The shuttle drove around Antiqua for over half an hour from hostel to agency to budget hotel, picking up people, going around in circles, circles i had walked many times and you wondered if you were ever going to leave. A feeling i have had before. You get on the road to Guate, the road you passed through on the first day in this country, so green then, still green, but seeming more built up – car shops, restos, buildings, people. It takes over an hour to cross the city, wide boulevards chock full of traffic, trucks – a few with armed guards visible, buses, cabs, cars, people walk along, it is busy and confusing, a pick up at an exclusive hotel in zona 10, armed guards and security, all alert with machine guns on the streets here, protecting the rich, then back out the other side of the city, traffic lessens, you think of the danger for a minute, you watch as the shuttle chugs up a hill. The land is drier, you head out along the road for the Caribbean, longer to the turn off than you thought, construction – people selling drinks and food where the blocks are. Enterprise central american style. Not flat yet, thankfully you turn north again before the flat lands, you see the litter on the side of the road, at times noticing it more than others.

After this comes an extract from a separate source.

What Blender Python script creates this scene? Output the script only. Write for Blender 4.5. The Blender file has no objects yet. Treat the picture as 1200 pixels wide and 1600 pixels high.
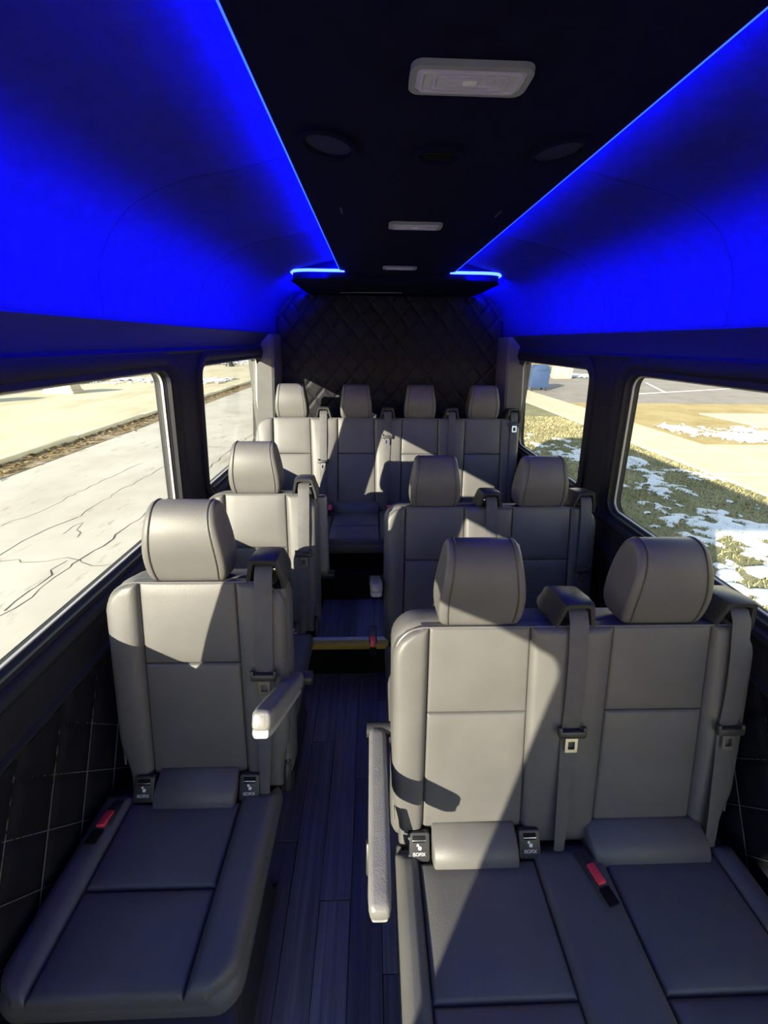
import bpy, bmesh, math, random
import numpy as np
from mathutils import Vector, Matrix

random.seed(7)
np.random.seed(7)
C = bpy.context.scene.collection
SC = bpy.context.scene
PI = math.pi

# ------------------------------------------------------------------ camera
H = 1.62                      # eye height above the van floor
F_PX, PITCH, YAW, ROLL = 600.0, math.radians(23.85), 0.033, 0.013
cam = bpy.data.cameras.new('camera')
cam.sensor_fit = 'VERTICAL'
cam.sensor_height = 36.0
cam.lens = 36.0 * F_PX / 1600.0
cam.clip_start = 0.02
cam.clip_end = 500
camo = bpy.data.objects.new('camera', cam)
C.objects.link(camo)
fw = Vector((math.sin(YAW) * math.cos(PITCH), math.cos(YAW) * math.cos(PITCH), -math.sin(PITCH)))
rt = Vector((math.cos(YAW), -math.sin(YAW), 0))
up = rt.cross(fw)
r2 = rt * math.cos(ROLL) + up * math.sin(ROLL)
u2 = up * math.cos(ROLL) - rt * math.sin(ROLL)
m = Matrix((r2, u2, -fw)).transposed().to_4x4()
m.translation = Vector((0, 0, H))
camo.matrix_world = m
SC.camera = camo

# ------------------------------------------------------------------ sky, sun, exposure
SUN_DIR = Vector((1.0, 1.26, -0.49)).normalized()      # the way the light travels
w = bpy.data.worlds.new('sky')
SC.world = w
w.use_nodes = True
nt = w.node_tree
bg = nt.nodes['Background']
sky = nt.nodes.new('ShaderNodeTexSky')
sky.sky_type = 'NISHITA'
sky.sun_disc = False
sky.dust_density = 0.0
sky.air_density = 1.0
sky.sun_elevation = math.asin(-SUN_DIR.z)
sky.sun_rotation = math.atan2(-SUN_DIR.x, -SUN_DIR.y)
wb = nt.nodes.new('ShaderNodeMix')          # white balance of the whole sky
wb.data_type = 'RGBA'
wb.blend_type = 'MULTIPLY'
wb.inputs[0].default_value = 1
wb.inputs[7].default_value = (1.30, 1.02, .82, 1)
nt.links.new(sky.outputs[0], wb.inputs[6])
nt.links.new(wb.outputs[2], bg.inputs[0])
bg.inputs[1].default_value = 0.45
sl = bpy.data.lights.new('sun', 'SUN')
sl.energy = 15.0
sl.angle = math.radians(0.45)
sl.color = (1.0, 0.885, 0.71)
so = bpy.data.objects.new('sun', sl)
C.objects.link(so)
so.location = (-20, -23, 12)
so.rotation_euler = SUN_DIR.to_track_quat('-Z', 'Y').to_euler()
LED_POWER = 6000.0
SC.view_settings.view_transform = 'Standard'
SC.view_settings.look = 'None'
SC.view_settings.exposure = 0.0
SC.view_settings.gamma = 1.0
SC.view_settings.use_curve_mapping = False
SC.cycles.use_denoising = True
SC.cycles.max_bounces = 8
SC.cycles.transparent_max_bounces = 16
SC.cycles.sample_clamp_indirect = 6.0


# ------------------------------------------------------------------ materials
def new_mat(name, col, rough=0.5, metal=0.0, spec=0.5):
    mt = bpy.data.materials.new(name)
    mt.use_nodes = True
    b = mt.node_tree.nodes['Principled BSDF']
    b.inputs['Base Color'].default_value = (*col, 1)
    b.inputs['Roughness'].default_value = rough
    b.inputs['Metallic'].default_value = metal
    b.inputs['Specular IOR Level'].default_value = spec
    return mt, mt.node_tree, b


def N(nt, kind, **kw):
    n = nt.nodes.new(kind)
    for k, v in kw.items():
        if k in n.inputs:
            n.inputs[k].default_value = v
        else:
            setattr(n, k, v)
    return n


def ramp(nt, fac, stops):
    r = nt.nodes.new('ShaderNodeValToRGB')
    e = r.color_ramp.elements
    while len(e) < len(stops):
        e.new(0.5)
    for i, (p, c) in enumerate(stops):
        e[i].position = p
        e[i].color = (*c, 1)
    nt.links.new(fac, r.inputs[0])
    return r.outputs[0]


def coords(nt, kind='Object', scale=(1, 1, 1)):
    t = nt.nodes.new('ShaderNodeTexCoord')
    mp = nt.nodes.new('ShaderNodeMapping')
    mp.inputs['Scale'].default_value = scale
    nt.links.new(t.outputs[kind], mp.inputs[0])
    return mp.outputs[0]


def noise(nt, vec, scale, detail=4, rough=0.55):
    n = N(nt, 'ShaderNodeTexNoise', Scale=scale, Detail=detail, Roughness=rough)
    nt.links.new(vec, n.inputs['Vector'])
    return n.outputs['Fac']


def bump(nt, b, h, strength, dist):
    bp = nt.nodes.new('ShaderNodeBump')
    bp.inputs['Strength'].default_value = strength
    bp.inputs['Distance'].default_value = dist
    nt.links.new(h, bp.inputs['Height'])
    nt.links.new(bp.outputs[0], b.inputs['Normal'])


def grain_mat(name, c0, c1, rough, scale, bscale, bstr, bdist, spec=0.5):
    mt, t, b = new_mat(name, c0, rough, 0, spec)
    v = coords(t)
    f = noise(t, v, scale, 3)
    t.links.new(ramp(t, f, [(0.3, c0), (0.7, c1)]), b.inputs['Base Color'])
    bump(t, b, noise(t, v, bscale, 3), bstr, bdist)
    return mt


M = {}
M['leather'] = grain_mat('leather', (.104, .101, .096), (.120, .116, .110), .46, 9, 380, .35, .0012, .45)
M['leather_dark'] = grain_mat('leather_dark', (.098, .098, .096), (.114, .112, .109), .50, 9, 380, .35, .0012, .4)
M['quilt'] = grain_mat('quilt', (.009, .009, .012), (.012, .012, .016), .55, 9, 380, .3, .001, .22)
M['leather_seam'] = new_mat('leather_seam', (.055, .053, .05), .5)[0]
M['thread'] = new_mat('thread', (.14, .14, .14), .7)[0]
M['piping'] = new_mat('piping', (.13, .128, .125), .38)[0]
M['plastic'] = grain_mat('plastic', (.030, .030, .032), (.036, .036, .038), .42, 20, 600, .25, .0006, .5)
M['trim'] = grain_mat('trim', (.017, .018, .022), (.021, .022, .026), .6, 12, 500, .25, .0006, .22)
M['pillar'] = grain_mat('pillar', (.11, .11, .108), (.125, .125, .12), .65, 12, 500, .3, .0008, .3)
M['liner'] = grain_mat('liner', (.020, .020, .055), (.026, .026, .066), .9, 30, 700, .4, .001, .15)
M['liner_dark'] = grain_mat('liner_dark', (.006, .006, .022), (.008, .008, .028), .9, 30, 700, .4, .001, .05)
M['black'] = new_mat('black', (.006, .006, .006), .8, 0, .2)[0]
M['webbing'] = grain_mat('webbing', (.085, .083, .082), (.10, .098, .096), .6, 40, 900, .4, .0006, .4)
M['metal'] = new_mat('metal', (.75, .75, .77), .25, 1.0)[0]
M['alu'] = new_mat('alu', (.62, .62, .62), .38, .9)[0]
M['greyplastic'] = new_mat('greyplastic', (.30, .30, .29), .45)[0]
M['armgrey'] = grain_mat('armgrey', (.17, .166, .158), (.205, .20, .19), .36, 40, 260, .5, .0015, .7)
M['red'] = new_mat('red', (.9, .06, .09), .35)[0]
M['white'] = new_mat('white', (.8, .8, .8), .5)[0]
M['yellow'] = grain_mat('yellow', (.72, .46, .07), (.80, .54, .09), .6, 30, 300, .3, .001)
M['seal'] = new_mat('seal', (.48, .47, .45), .35)[0]
M['rubber'] = new_mat('rubber', (.012, .012, .013), .6)[0]
M['lens'] = new_mat('lens', (.62, .58, .68), .22)[0]


def wood_mat():
    mt, t, b = new_mat('wood_plank', (.05, .05, .05), .42, 0, .4)
    v = coords(t, 'Generated', (1, 1, 1))
    oi = t.nodes.new('ShaderNodeObjectInfo')
    va = N(t, 'ShaderNodeVectorMath', operation='ADD')
    tc = coords(t, 'Object', (38, 1.6, 1))
    t.links.new(tc, va.inputs[0])
    sc = N(t, 'ShaderNodeVectorMath', operation='SCALE')
    cx = t.nodes.new('ShaderNodeCombineXYZ')
    for k in range(3):
        t.links.new(oi.outputs['Random'], cx.inputs[k])
    t.links.new(cx.outputs[0], sc.inputs[0])
    sc.inputs['Scale'].default_value = 40
    t.links.new(sc.outputs[0], va.inputs[1])
    f = noise(t, va.outputs[0], 1.6, 6, .65)
    c = ramp(t, f, [(.25, (.11, .105, .112)), (.5, (.19, .183, .195)), (.75, (.30, .29, .305))])
    mx = N(t, 'ShaderNodeMix', data_type='RGBA', blend_type='MULTIPLY')
    mx.inputs[0].default_value = 1
    t.links.new(c, mx.inputs[6])
    t.links.new(ramp(t, oi.outputs['Random'], [(0, (.6, .6, .6)), (1, (1.25, 1.22, 1.2))]), mx.inputs[7])
    t.links.new(mx.outputs[2], b.inputs['Base Color'])
    bump(t, b, f, .2, .001)
    return mt


M['wood'] = wood_mat()


def glass_mat():
    mt = bpy.data.materials.new('glass')
    mt.use_nodes = True
    t = mt.node_tree
    t.nodes.clear()
    o = t.nodes.new('ShaderNodeOutputMaterial')
    tr = t.nodes.new('ShaderNodeBsdfTransparent')
    tr.inputs[0].default_value = (.93, .95, .94, 1)
    gl = t.nodes.new('ShaderNodeBsdfGlossy')
    gl.inputs['Roughness'].default_value = 0.02
    lw = t.nodes.new('ShaderNodeLayerWeight')
    p5 = N(t, 'ShaderNodeMath', operation='POWER')
    p5.inputs[1].default_value = 5
    ml = N(t, 'ShaderNodeMath', operation='MULTIPLY_ADD')
    ml.inputs[1].default_value = .8
    ml.inputs[2].default_value = .02
    t.links.new(lw.outputs['Facing'], p5.inputs[0])
    t.links.new(p5.outputs[0], ml.inputs[0])
    mx = t.nodes.new('ShaderNodeMixShader')
    t.links.new(ml.outputs[0], mx.inputs[0])
    t.links.new(tr.outputs[0], mx.inputs[1])
    t.links.new(gl.outputs[0], mx.inputs[2])
    t.links.new(mx.outputs[0], o.inputs[0])
    return mt


M['glass'] = glass_mat()


def led_mat(name, col, power):
    mt = bpy.data.materials.new(name)
    mt.use_nodes = True
    t = mt.node_tree
    b = t.nodes['Principled BSDF']
    b.inputs['Base Color'].default_value = (.3, .3, .35, 1)
    b.inputs['Emission Color'].default_value = (*col, 1)
    b.inputs['Emission Strength'].default_value = power
    return mt


M['led'] = led_mat('led', (.00018, .0008, 1), LED_POWER)
M['added_wash'] = led_mat('added_wash', (.00018, .0008, 1), 1500.0)
M['led_side'] = led_mat('led_side', (.00018, .0008, 1), 1500.0)
M['led_return'] = led_mat('led_return', (.010, .026, 1), 30.0)
M['led_bead'] = led_mat('led_bead', (.003, .030, 1), 7.0)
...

The land is barer, lower, much cleared and logger. The earth seems like lifeless dirt. Scrub, corn, then for a while almost desert with cacti, You climb again after a break, a chance to pee and eat, traffic less on way up to Coban, you see the signs for biosphere de quetzal, the land is still dry, as you climb, the pine trees return and the road twists, life is coming back. you watch it all pass through, at times passing into judgement, i like, i don’t like, and then return to stillness. It twists more now, vistas, you look and admire,

You pass through coban, on the outside of town where malls and chains exist and then through narrow streets of centre, trying to look more, will you stop back there, another central american town narrow sidewalks full of people, mayan dress different here, the blouses of another type, vendors and the like, you do not go past the central square. You pull out, back to the green, lusher here – the sky has been blue all day. Relieved to be back out on open twisty road, stop for break and then adventure begins, road narrows to languin and semuc champey- all is lush, so lush, you feel like you have reached heaven, you smile at each turn in the road, mountains softer, kinder, greener, you stare out, smiling, looking, narrow road as you branch off again, calm – a day spent on the bus – others say wasted in travel but for you it is a journey. You arrive, happy to stretch your legs, and eat. Mind calm –  you  are not where you  began, yet you are in the same  seat,  you have  journeyed in the present, and a  slice  of the  world had passed through you.